Aqui no Estado do Amazonas existem 62 (sessenta e dois) municípios. Tirando a capital, a quase totalidade deles processa a sua execução, financeira e contábil de forma terceirizada, por meio da contratação de escritórios localizados em Manaus. A informação é processada da seguinte forma: de tempos em tempos, as prefeituras e câmaras de vereadores encaminham suas informações para esses escritórios. Em seguida, eles as registram num sistema contábil (há muitos no mercado). Temos aqui um problema: caso as informações não sejam enviadas para esses escritórios os dados não são processados. (tenho conhecimento de prefeituras no interior de meu Estado que não emitiu nenhuma nota de empenho durante todo o ano de 2012!!). Mas o problema não é apenas esse. Há muitos escritórios que, muito embora de posse dessas informações, também não as registram. Resultado: fica um buraco no registro das informações contábeis, orçamentárias e financeiras da prefeitura/câmara.
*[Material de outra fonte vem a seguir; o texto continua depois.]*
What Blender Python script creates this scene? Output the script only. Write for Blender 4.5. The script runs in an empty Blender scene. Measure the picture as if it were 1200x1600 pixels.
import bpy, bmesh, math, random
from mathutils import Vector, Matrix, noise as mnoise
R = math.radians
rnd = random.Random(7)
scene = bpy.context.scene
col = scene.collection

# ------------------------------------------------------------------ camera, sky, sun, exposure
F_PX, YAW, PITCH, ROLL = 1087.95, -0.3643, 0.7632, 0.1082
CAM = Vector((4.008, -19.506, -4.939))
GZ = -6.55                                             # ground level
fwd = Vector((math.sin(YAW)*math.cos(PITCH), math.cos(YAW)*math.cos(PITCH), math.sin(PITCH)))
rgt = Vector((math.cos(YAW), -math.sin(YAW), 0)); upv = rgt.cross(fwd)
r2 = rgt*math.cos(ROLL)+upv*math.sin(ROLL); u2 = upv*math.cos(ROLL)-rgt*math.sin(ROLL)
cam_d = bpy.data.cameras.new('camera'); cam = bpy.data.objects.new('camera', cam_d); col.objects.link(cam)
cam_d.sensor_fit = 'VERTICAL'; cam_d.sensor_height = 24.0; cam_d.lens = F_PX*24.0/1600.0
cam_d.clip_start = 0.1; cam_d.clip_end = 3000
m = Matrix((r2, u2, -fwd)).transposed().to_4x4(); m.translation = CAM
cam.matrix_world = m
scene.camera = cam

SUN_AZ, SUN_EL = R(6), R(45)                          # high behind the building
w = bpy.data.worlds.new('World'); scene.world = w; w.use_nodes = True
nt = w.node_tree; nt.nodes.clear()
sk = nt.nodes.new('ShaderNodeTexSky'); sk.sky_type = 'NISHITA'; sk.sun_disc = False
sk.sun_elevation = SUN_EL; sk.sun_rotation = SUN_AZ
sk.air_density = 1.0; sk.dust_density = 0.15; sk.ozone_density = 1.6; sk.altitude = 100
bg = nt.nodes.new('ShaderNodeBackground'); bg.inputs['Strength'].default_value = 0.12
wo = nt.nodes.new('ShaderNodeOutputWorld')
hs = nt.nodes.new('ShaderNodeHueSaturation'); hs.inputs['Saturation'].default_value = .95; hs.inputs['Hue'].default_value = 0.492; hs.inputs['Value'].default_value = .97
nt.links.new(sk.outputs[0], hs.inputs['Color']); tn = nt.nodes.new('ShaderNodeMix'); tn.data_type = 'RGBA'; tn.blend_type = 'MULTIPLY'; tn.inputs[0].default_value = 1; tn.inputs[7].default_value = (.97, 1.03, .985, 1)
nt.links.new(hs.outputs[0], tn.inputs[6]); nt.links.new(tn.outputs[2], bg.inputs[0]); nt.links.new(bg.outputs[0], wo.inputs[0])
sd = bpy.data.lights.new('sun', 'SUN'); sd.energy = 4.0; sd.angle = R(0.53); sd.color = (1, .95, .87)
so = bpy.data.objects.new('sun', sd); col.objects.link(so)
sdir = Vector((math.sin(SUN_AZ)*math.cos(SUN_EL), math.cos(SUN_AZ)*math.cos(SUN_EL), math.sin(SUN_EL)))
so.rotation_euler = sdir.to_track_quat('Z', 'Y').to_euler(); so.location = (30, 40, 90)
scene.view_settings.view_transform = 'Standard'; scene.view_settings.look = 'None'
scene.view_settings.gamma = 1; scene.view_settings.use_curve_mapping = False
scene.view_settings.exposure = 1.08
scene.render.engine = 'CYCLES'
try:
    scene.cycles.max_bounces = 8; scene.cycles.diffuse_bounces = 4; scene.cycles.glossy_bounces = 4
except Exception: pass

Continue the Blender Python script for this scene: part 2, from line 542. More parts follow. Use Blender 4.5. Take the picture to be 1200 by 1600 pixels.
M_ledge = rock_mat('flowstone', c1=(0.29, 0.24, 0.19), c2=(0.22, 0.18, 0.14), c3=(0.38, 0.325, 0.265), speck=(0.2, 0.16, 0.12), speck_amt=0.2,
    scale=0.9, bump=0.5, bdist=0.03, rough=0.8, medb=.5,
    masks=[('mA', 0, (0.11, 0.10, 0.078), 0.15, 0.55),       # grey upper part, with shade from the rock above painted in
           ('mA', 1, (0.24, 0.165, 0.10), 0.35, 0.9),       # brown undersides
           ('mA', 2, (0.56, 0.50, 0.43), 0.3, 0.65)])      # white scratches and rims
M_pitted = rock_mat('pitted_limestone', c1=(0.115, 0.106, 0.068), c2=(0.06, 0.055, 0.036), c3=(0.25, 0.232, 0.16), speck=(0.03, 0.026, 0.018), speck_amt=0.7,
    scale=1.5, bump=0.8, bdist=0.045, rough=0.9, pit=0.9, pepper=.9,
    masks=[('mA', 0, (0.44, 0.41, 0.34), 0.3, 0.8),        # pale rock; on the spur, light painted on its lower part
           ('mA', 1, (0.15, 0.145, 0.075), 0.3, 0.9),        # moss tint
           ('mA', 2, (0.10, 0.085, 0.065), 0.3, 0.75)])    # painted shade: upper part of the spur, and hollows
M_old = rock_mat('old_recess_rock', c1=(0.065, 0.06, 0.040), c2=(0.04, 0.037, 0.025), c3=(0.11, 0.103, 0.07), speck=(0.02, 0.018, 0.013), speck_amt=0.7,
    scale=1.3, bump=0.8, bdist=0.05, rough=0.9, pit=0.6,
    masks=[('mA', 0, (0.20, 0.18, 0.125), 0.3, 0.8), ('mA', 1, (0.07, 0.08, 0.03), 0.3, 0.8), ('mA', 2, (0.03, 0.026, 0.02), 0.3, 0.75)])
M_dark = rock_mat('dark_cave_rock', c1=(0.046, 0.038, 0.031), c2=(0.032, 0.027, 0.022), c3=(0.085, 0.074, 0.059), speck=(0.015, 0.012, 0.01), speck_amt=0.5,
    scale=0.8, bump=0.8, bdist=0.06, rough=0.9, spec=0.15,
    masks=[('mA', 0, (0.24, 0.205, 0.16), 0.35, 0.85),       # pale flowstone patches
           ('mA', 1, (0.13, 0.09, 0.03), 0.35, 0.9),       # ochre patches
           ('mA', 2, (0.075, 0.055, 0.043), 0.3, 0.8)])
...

No último ano eleitoral, então, a coisa "pega" pois o novo prefeito municipal irá se deparar com uma completa falta de informação. Com a Lei da Transparência, contudo, essa situação tende a mudar.
O que o Diploma pede é que os entes federativos adotem um Sistema Integrado de Administração Financeira e Controle (vide art. 1º da Lei). Isso muda muito, especialmente em se tratando dos municípios amazonenses.
Os escritórios que até então eram responsáveis pelo registro das informações passam a ser apenas um COADJUVANTES nesse processo e não mais o ator principal. E quem irá assumir esse papel principal? os próprios servidores dos entes federativos!! São eles que irão registrar as informações e não mais os escritórios terceirizados. Eles (os servidores) irão ser o principal vetor em todo o contexto das mudanças. É assim que acontece no governo federal e em muitos outros entes federativos, especialmente nos estados e grandes municípios. São os seus servidores, nos próprios lugares onde exercem suas atividades, que registram as informações nos sistemas informatizados (emissão de empenho, liquidação de uma despesa, pagamento das obrigações, etc.).
Mas sabemos que isso não é tarefa fácil. Primeiramente, porque os servidores nunca realizaram esse papel. Além disso, a mudança exige que alteremos, conforme dissemos, as ROTINAS e os PROCEDIMENTOS internos do ente. As novas rotinas e procedimentos têm de ser simples, de fácil assimilação. Afinal de contas, estaremos tratando com pessoas, muitas vezes, não especializadas no assunto. Teremos de prepará-las para, p. exemplo, emitirem empenhos, liquidarem despesas, registrarem um pagamento ou darem baixa/incorporarem um bem. Isso é um grande desafio! Especialmente em se tratando de pessoas que nunca fizeram isso. Exatamente aqui reside o papel dos tribunais de contas.
Muitos poderiam argumentar que esse papel seria exercido pelo órgão de controle interno. De fato. Mas... e quanto aos municípios que ainda não contam com um órgão de controle interno estruturado como é o caso dos municípios interioranos amazonenses? Caberá ao tribunal de contas respectivo assumir esse papel. Pesará sobre os órgãos de controle externo a responsabilidade por dar a assistência necessárias a tais municípios (nesse processo de mudanças), ainda que em grau de supervisão. Até porque ele será um dos beneficiários diretos dessas mesmas mudanças.
Ora, particularmente aqui no interior do Amazonas, o trabalho será imenso, a começar pelas grandes distâncias que separam boa parte dos municípios amazonenses da capital, Manaus. Mas esse não será o principal desafio.
Será preciso que o gestor redefina todo o seu fluxo de informação interno, a fim de compatibilizá-lo com o (novo) sistema integrado de administração financeira e controle exigido pela Lei Complementar 131/2009. Ora, se isso não é tarefa fácil para quem já convive com sistemas de grande porte (a União possui o SIAFI, o Estado do Amazonas possui o AFI a Prefeitura de Manaus conta com o AFIM), imagine, então, para um ente que nunca teve essa experiência. Será que algumas horas/aulas - como querem alguns dirigentes de órgãos de controle externo - bastam??? Duvido muito!!!